/---
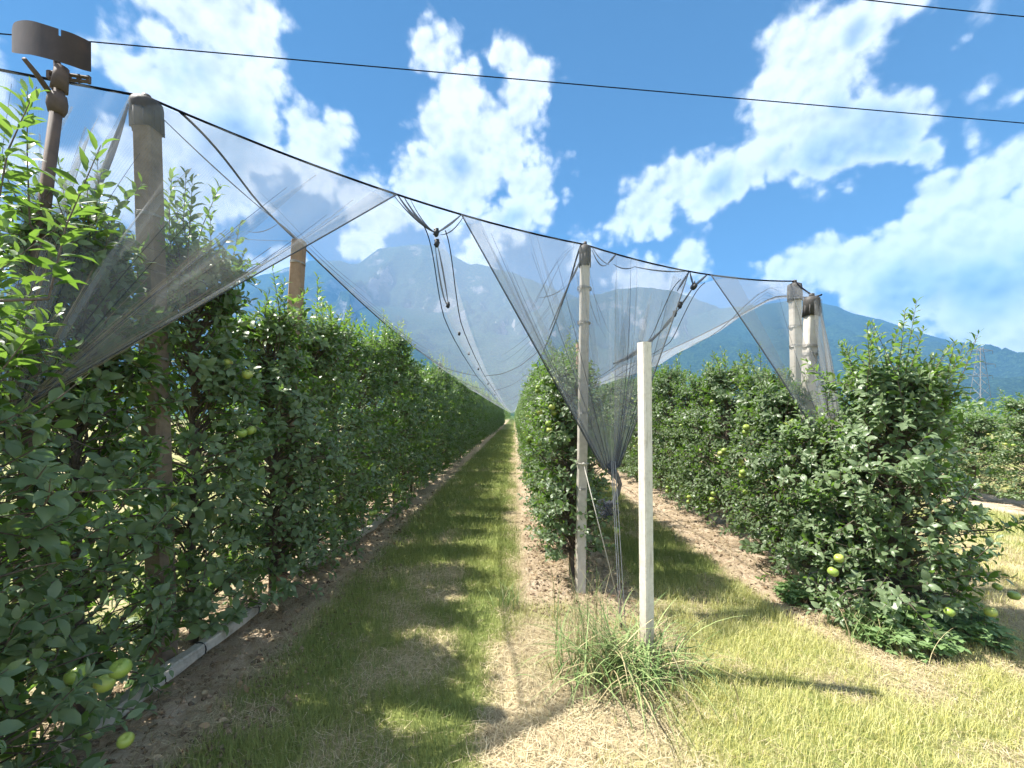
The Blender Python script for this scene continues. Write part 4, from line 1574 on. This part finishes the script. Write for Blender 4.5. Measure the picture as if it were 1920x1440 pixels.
def build_grass():
    rng = np.random.default_rng(77)
    X, Y, SC = [], [], []
    for (x0, x1, y0, y1, dens, sc) in ((-3.2, 4.6, 1.6, 3.2, 10500, 1.0), (-3.2, 5.6, 3.2, 5.2, 6000, 1.2), (-3.2, 3.4, 5.2, 9, 2800, 1.6),
                                       (-1.8, 2.9, 9, 18, 1300, 2.2), (-1.6, 2.7, 18, 45, 380, 3.6), (3.4, 11, 3.5, 9, 1500, 1.9), (3.4, 12, 9, 22, 350, 2.6), (4.6, 7, 2.2, 5.2, 2500, 1.5)):
        n = int((x1 - x0) * (y1 - y0) * dens)
        X.append(rng.uniform(x0, x1, n))
        Y.append(rng.uniform(y0, y1, n))
        SC.append(np.full(n, sc))
    x, y, sc = np.concatenate(X), np.concatenate(Y), np.concatenate(SC)
    gr, mul = zones(x, y)
    keep = rng.uniform(0, 1, len(x)) < np.clip(0.16 + 0.95 * gr, 0, 1) * (1 - 0.93 * mul)
    x, y, sc, gr = x[keep], y[keep], sc[keep], gr[keep]
    n = len(x)
    clump = fbm(x, y, 9, 31, 3)
    h = (0.022 + 0.036 * gr + 0.024 * clump) * rng.uniform(0.5, 1.3, n) * np.minimum(sc, 1.5)
    w = 0.0026 * sc * rng.uniform(0.7, 1.4, n)
    live = rng.uniform(0, 1, n) < (0.22 + 0.9 * gr)
    tone = fbm(x, y, 2.2, 51, 3)[:, None]
    r1 = rng.uniform(0, 1, (n, 1))
    green = (1 - r1) * np.array([0.10, 0.17, 0.045]) + r1 * np.array([0.27, 0.33, 0.10])
    green = green * (1 - 0.5 * tone) + np.array([0.40, 0.38, 0.11]) * 0.5 * tone
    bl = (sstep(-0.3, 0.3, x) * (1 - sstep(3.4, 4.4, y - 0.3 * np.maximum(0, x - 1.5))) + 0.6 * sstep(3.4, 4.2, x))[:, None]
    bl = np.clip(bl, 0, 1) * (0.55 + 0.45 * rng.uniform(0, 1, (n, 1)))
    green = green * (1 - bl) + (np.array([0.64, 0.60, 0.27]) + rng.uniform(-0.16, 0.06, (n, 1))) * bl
    dry = (1 - r1) * np.array([0.36, 0.29, 0.16]) + r1 * np.array([0.56, 0.47, 0.29])
    col = np.where(live[:, None], green, dry)
    lean = np.where(live, rng.uniform(0.15, 0.9, n), rng.uniform(0.6, 1.25, n))
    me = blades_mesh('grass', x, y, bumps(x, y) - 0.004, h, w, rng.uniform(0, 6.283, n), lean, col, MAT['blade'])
    tag(link('grass', me), 'short mown grass growing in the aisles and the sunlit foreground', 'grass', kind='stuff')
    # loose straw lying on the ground
    X, Y, SC = [], [], []
    for (x0, x1, y0, y1, dens, sc) in ((-3.3, 4.6, 1.6, 3.6, 4600, 1.0), (-3.3, 4.2, 3.6, 7, 1900, 1.4), (-3.0, 3.6, 7, 16, 420, 2.2)):
        k = int((x1 - x0) * (y1 - y0) * dens)
        X.append(rng.uniform(x0, x1, k))
        Y.append(rng.uniform(y0, y1, k))
        SC.append(np.full(k, sc))
    x, y, sc = np.concatenate(X), np.concatenate(Y), np.concatenate(SC)
    gr, mul = zones(x, y)
    keep = rng.uniform(0, 1, len(x)) < np.clip(1.0 - 0.95 * gr, 0.08, 1) * (0.35 + 0.65 * fbm(x, y, 5, 61, 3))
    x, y, sc, mul = x[keep], y[keep], sc[keep], mul[keep]
    n = len(x)
    az = rng.uniform(0, 6.283, n)
    L = rng.uniform(0.03, 0.13, n) * np.sqrt(sc)
    w = 0.0022 * sc * rng.uniform(0.7, 1.5, n)
    tilt = rng.normal(0, 0.16, n)
    z = bumps(x, y) + rng.uniform(0.003, 0.02, n)
    dx, dy = np.cos(az), np.sin(az)
    bend = rng.normal(0, 0.22, n)
    P0 = np.stack([x - dx * L / 2, y - dy * L / 2, z - tilt * L / 2], -1)
    Pm = np.stack([x - dy * bend * L, y + dx * bend * L, z + 0.004], -1)
    P1 = np.stack([x + dx * L / 2, y + dy * L / 2, z + tilt * L / 2], -1)
    s = np.stack([-dy * w / 2, dx * w / 2, np.zeros(n)], -1)
    v = np.stack([P0 - s, P0 + s, Pm - s, Pm + s, P1 - s * 0.4, P1 + s * 0.4], 1).reshape(-1, 3)
    b0 = np.arange(n)[:, None] * 6
    lo = (b0 + np.array([0, 1, 3, 2, 2, 3, 5, 4])[None]).ravel()
    r1 = rng.uniform(0, 1, (n, 1))
    col = (1 - r1) * np.array([0.30, 0.225, 0.13]) + r1 * np.array([0.60, 0.51, 0.33])
    col = np.where((rng.uniform(0, 1, n) < 0.6 * mul)[:, None], col * np.array([0.62, 0.55, 0.5]), col)
    me = np_mesh('straw', v, lo, np.arange(2 * n) * 4, MAT['straw'], {'hue': np.repeat(col, 6, 0)}, False)
    tag(link('straw', me), 'loose dry straw and cut grass scattered over the ground', 'straw', kind='stuff')
    # crumbs of soil, dead leaves under the trees
    X, Y = [], []
    for (xc, hw, y0, y1, k) in ((-1.95, 0.75, 1.6, 8, 3000), (0.6, 0.45, 3.4, 8, 1300), (2.6, 0.45, 3.2, 9, 600)):
        X.append(rng.uniform(xc - hw, xc + hw, k))
        Y.append(y0 + (y1 - y0) * rng.uniform(0, 1, k) ** 1.5)
    x, y = np.concatenate(X), np.concatenate(Y)
    n = len(x)
    r = rng.uniform(0.006, 0.020, n) * rng.uniform(0.6, 1.4, n)
    oct_ = np.array([[1, 0, 0], [0, 1, 0], [-1, 0, 0], [0, -1, 0], [0, 0, 0.8], [0, 0, -0.6]])
    v = (np.stack([x, y, bumps(x, y) + 0.004], -1)[:, None] + r[:, None, None] * (oct_[None] * rng.uniform(0.5, 1.3, (n, 6, 1)))).reshape(-1, 3)
    f = np.array([[0, 1, 4], [1, 2, 4], [2, 3, 4], [3, 0, 4], [1, 0, 5], [2, 1, 5], [3, 2, 5], [0, 3, 5]])
    lo = (np.arange(n)[:, None, None] * 6 + f[None]).ravel()
    r1 = rng.uniform(0, 1, (n, 1))
    col = (1 - r1) * np.array([0.12, 0.082, 0.053]) + r1 * np.array([0.40, 0.30, 0.20])
    me = np_mesh('soil_crumbs', v, lo, np.arange(n * 8) * 3, MAT['straw'], {'hue': np.repeat(col, 6, 0)}, False)
    tag(link('soil_crumbs', me), 'crumbs of dry brown soil strewn under the apple rows', 'soil', kind='stuff')
    X, Y = [], []
    for (xc, hw, y0, y1, k) in ((-2.05, 0.6, 1.6, 9, 900), (0.62, 0.5, 3.6, 8, 300), (2.75, 0.6, 3.0, 9, 400)):
        X.append(rng.uniform(xc - hw, xc + hw, k))
        Y.append(y0 + (y1 - y0) * rng.uniform(0, 1, k) ** 1.3)
    x, y = np.concatenate(X), np.concatenate(Y)
    n = len(x)
    d = rng.normal(0, 1, (n, 3)) * np.array([1, 1, 0.25])
    nn = rng.normal(0, 0.45, (n, 3)) + np.array([0, 0, 1.0])
    me = leaves_mesh('leaf_litter', np.stack([x, y, bumps(x, y) + 0.012], -1), d, nn, rng.uniform(0.03, 0.06, n), rng.uniform(0.7, 1.2, n), rng.uniform(0, 1, n), np.zeros(n), DEAD)
    tag(link('leaf_litter', me), 'dry brown fallen leaves lying under the apple rows', 'fallen leaves', kind='stuff')


m, nt, b, out = material('dead_leaf')
a1 = nt.new('ShaderNodeAttribute', attribute_name='tint')
nt.put(b.inputs['Base Color'], nt.ramp(a1.outputs['Fac'], [(0.0, (0.10, 0.055, 0.03)), (0.5, (0.26, 0.165, 0.085)), (1.0, (0.42, 0.33, 0.20))]))
b.inputs['Roughness'].default_value = 0.8
DEAD = m
build_grass()


# --- tall clump round the short pale post
def long_blades(name, cx, cy, sx, sy, n, h, seed, green, label, lean=(0.5, 1.3), width=0.008, cat='grass'):
    rng = np.random.default_rng(seed)
    x = cx + rng.normal(0, sx, n)
    y = cy + rng.normal(0, sy, n)
    az = rng.uniform(0, 6.283, n)
    hh = rng.uniform(*h, n)
    r1 = rng.uniform(0, 1, (n, 1))
    g = (1 - r1) * np.array([0.12, 0.20, 0.06]) + r1 * np.array([0.34, 0.42, 0.17])
    d = (1 - r1) * np.array([0.34, 0.28, 0.15]) + r1 * np.array([0.52, 0.45, 0.26])
    col = np.where((rng.uniform(0, 1, n) < green)[:, None], g, d)
    me = blades_mesh(name, x, y, bumps(x, y) - 0.01, hh, width * rng.uniform(0.6, 1.3, n), az, rng.uniform(*lean, n), col, MAT['blade'], 7, 0.9)
    return tag(link(name, me), label, cat)


long_blades('grass_clump', 0.66, 2.58, 0.17, 0.13, 380, (0.16, 0.52), 3, 0.78, 'tall arching grass clump round the foot of the short pale post', (0.55, 1.45), 0.0115)
long_blades('grass_clump', 0.46, 2.85, 0.10, 0.14, 90, (0.2, 0.75), 6, 0.6, 'tall thin grass stalks left of the short pale post', (0.1, 0.6), 0.006)
long_blades('grass_clump', -0.05, 3.55, 0.05, 0.06, 60, (0.10, 0.28), 8, 0.7, 'small green tuft at the edge of the dry strip before the middle row', (0.3, 1.0), 0.006)
long_blades('grass_clump', 2.52, 3.05, 0.10, 0.12, 150, (0.12, 0.34), 9, 0.85, 'bright green grass tuft at the foot of the end tree on the right', (0.4, 1.2), 0.007)


def weed(cx, cy, r, n, seed, label):
    rng = np.random.default_rng(seed)
    P, D_, N_, S_ = [], [], [], []
    for k in range(n):
        ph = rng.uniform(0, 6.283)
        rr = r * math.sqrt(rng.uniform(0, 1))
        h = rng.uniform(0.04, 0.24) * (1.1 - 0.6 * rr / r)
        base = np.array([cx + rr * math.cos(ph), cy + rr * math.sin(ph), h])
        for q in range(5):
            an = q * 1.257 + rng.uniform(0, 0.5)
            P.append(base)
            D_.append(np.array([math.cos(an), math.sin(an), rng.uniform(-0.1, 0.4)]))
            N_.append(np.array([0, 0, 1.0]) + rng.normal(0, 0.25, 3))
            S_.append(rng.uniform(0.03, 0.065))
    P, D_, N_, S_ = map(np.array, (P, D_, N_, S_))
    k = len(P)
    t = thing('weed', (cx, cy, 0), label, 'weed')
    me = leaves_mesh('leaf_mass', P - np.array([cx, cy, 0]), D_, N_, S_, rng.uniform(0.9, 1.3, k), rng.uniform(0, 1, k), rng.uniform(0, 0.7, k), MAT['weed'])
    link('leaf_mass', me, t)
    segs = [(np.array([p[0] - cx, p[1] - cy, -0.02]) * np.array([0.8, 0.8, 1]), p - np.array([cx, cy, 0]), 0.002, 0.0012) for p in P[::5]]
    link('stalk', stems_mesh('stalk', segs, MAT['twig']), t)


weed(2.72, 3.02, 0.30, 190, 1, 'bright green weed patch under the end tree of the right row')
weed(2.42, 3.62, 0.17, 90, 2, 'small weed at the foot of the shorter twin post')
weed(3.22, 3.0, 0.19, 110, 3, 'low green weed right of the end tree foot')

# ------------------------------------------------------------------ pylon far off on the right
def pylon():
    base = Vector(((1838 - VX) / F * 255, 255, 0))
    t = thing('pylon', base, 'distant steel lattice power pylon against the blue hillside at the right', 'pylon')
    H = 42.5
    mb = MB()

    def w(z):
        return 3.2 * (1 - z / H) + 0.75
    lev = [0, 7, 13, 18.5, 23.5, 28, 32, 35.5, 39, 42]
    for sx in (-1, 1):
        for sy in (-1, 1):
            mb.tube([base + Vector((sx * w(z), sy * w(z), z)) for z in lev], 0.17, 4)
    for z0, z1 in zip(lev[:-1], lev[1:]):
        for (a, b2) in (((-1, -1), (1, -1)), ((1, -1), (1, 1)), ((1, 1), (-1, 1)), ((-1, 1), (-1, -1))):
            p = lambda s, z: base + Vector((s[0] * w(z), s[1] * w(z), z))
            mb.tube([p(a, z0), p(b2, z1)], 0.09, 4)
            mb.tube([p(b2, z0), p(a, z1)], 0.09, 4)
    mb.build('lattice_mast', MAT['pylon'], t)
    for z, L in ((40, 7.5), (32, 9.0), (25, 7.5)):
        mb = MB()
        for s in (-1, 1):
            for dy in (-0.7, 0.7):
                mb.tube([base + Vector((s * 0.8, dy, z + 0.9)), base + Vector((s * L, 0, z))], 0.11, 4)
                mb.tube([base + Vector((s * 0.8, dy, z - 0.6)), base + Vector((s * L, 0, z))], 0.11, 4)
            mb.tube([base + Vector((s * L, 0, z)), base + Vector((s * L, 0, z - 1.9))], 0.13, 5)
        mb.build('cross_arm', MAT['pylon'], t)


pylon()

# ------------------------------------------------------------------ haze: even pale air round the whole valley
mb = MB()
mb.box((0, 700, 720), (9400, 7400, 1460))
m = bpy.data.materials.new('valley_air')
m.use_nodes = True
nt = NT(m.node_tree)
m.node_tree.nodes.remove(m.node_tree.nodes['Principled BSDF'])
pv = nt.new('ShaderNodeVolumePrincipled')
pv.inputs['Color'].default_value = (0.155, 0.40, 0.80, 1)
pv.inputs['Density'].default_value = 2.8e-4
pv.inputs['Anisotropy'].default_value = 0.0
nt.l.new(pv.outputs[0], m.node_tree.nodes['Material Output'].inputs['Volume'])
tag(mb.build('haze', m), kind='stuff')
\---
» **DESCRIPTION OF THE TASK**
Write out again exactly the lines from the start of the data above through the line containing "rng.uniform(0.6, 1.25, n))", inclusive, excluding any pictures.

» **REPLY**
The Blender Python script for this scene continues. Write part 4, from line 1574 on. This part finishes the script. Write for Blender 4.5. Measure the picture as if it were 1920x1440 pixels.
def build_grass():
    rng = np.random.default_rng(77)
    X, Y, SC = [], [], []
    for (x0, x1, y0, y1, dens, sc) in ((-3.2, 4.6, 1.6, 3.2, 10500, 1.0), (-3.2, 5.6, 3.2, 5.2, 6000, 1.2), (-3.2, 3.4, 5.2, 9, 2800, 1.6),
                                       (-1.8, 2.9, 9, 18, 1300, 2.2), (-1.6, 2.7, 18, 45, 380, 3.6), (3.4, 11, 3.5, 9, 1500, 1.9), (3.4, 12, 9, 22, 350, 2.6), (4.6, 7, 2.2, 5.2, 2500, 1.5)):
        n = int((x1 - x0) * (y1 - y0) * dens)
        X.append(rng.uniform(x0, x1, n))
        Y.append(rng.uniform(y0, y1, n))
        SC.append(np.full(n, sc))
    x, y, sc = np.concatenate(X), np.concatenate(Y), np.concatenate(SC)
    gr, mul = zones(x, y)
    keep = rng.uniform(0, 1, len(x)) < np.clip(0.16 + 0.95 * gr, 0, 1) * (1 - 0.93 * mul)
    x, y, sc, gr = x[keep], y[keep], sc[keep], gr[keep]
    n = len(x)
    clump = fbm(x, y, 9, 31, 3)
    h = (0.022 + 0.036 * gr + 0.024 * clump) * rng.uniform(0.5, 1.3, n) * np.minimum(sc, 1.5)
    w = 0.0026 * sc * rng.uniform(0.7, 1.4, n)
    live = rng.uniform(0, 1, n) < (0.22 + 0.9 * gr)
    tone = fbm(x, y, 2.2, 51, 3)[:, None]
    r1 = rng.uniform(0, 1, (n, 1))
    green = (1 - r1) * np.array([0.10, 0.17, 0.045]) + r1 * np.array([0.27, 0.33, 0.10])
    green = green * (1 - 0.5 * tone) + np.array([0.40, 0.38, 0.11]) * 0.5 * tone
    bl = (sstep(-0.3, 0.3, x) * (1 - sstep(3.4, 4.4, y - 0.3 * np.maximum(0, x - 1.5))) + 0.6 * sstep(3.4, 4.2, x))[:, None]
    bl = np.clip(bl, 0, 1) * (0.55 + 0.45 * rng.uniform(0, 1, (n, 1)))
    green = green * (1 - bl) + (np.array([0.64, 0.60, 0.27]) + rng.uniform(-0.16, 0.06, (n, 1))) * bl
    dry = (1 - r1) * np.array([0.36, 0.29, 0.16]) + r1 * np.array([0.56, 0.47, 0.29])
    col = np.where(live[:, None], green, dry)
    lean = np.where(live, rng.uniform(0.15, 0.9, n), rng.uniform(0.6, 1.25, n))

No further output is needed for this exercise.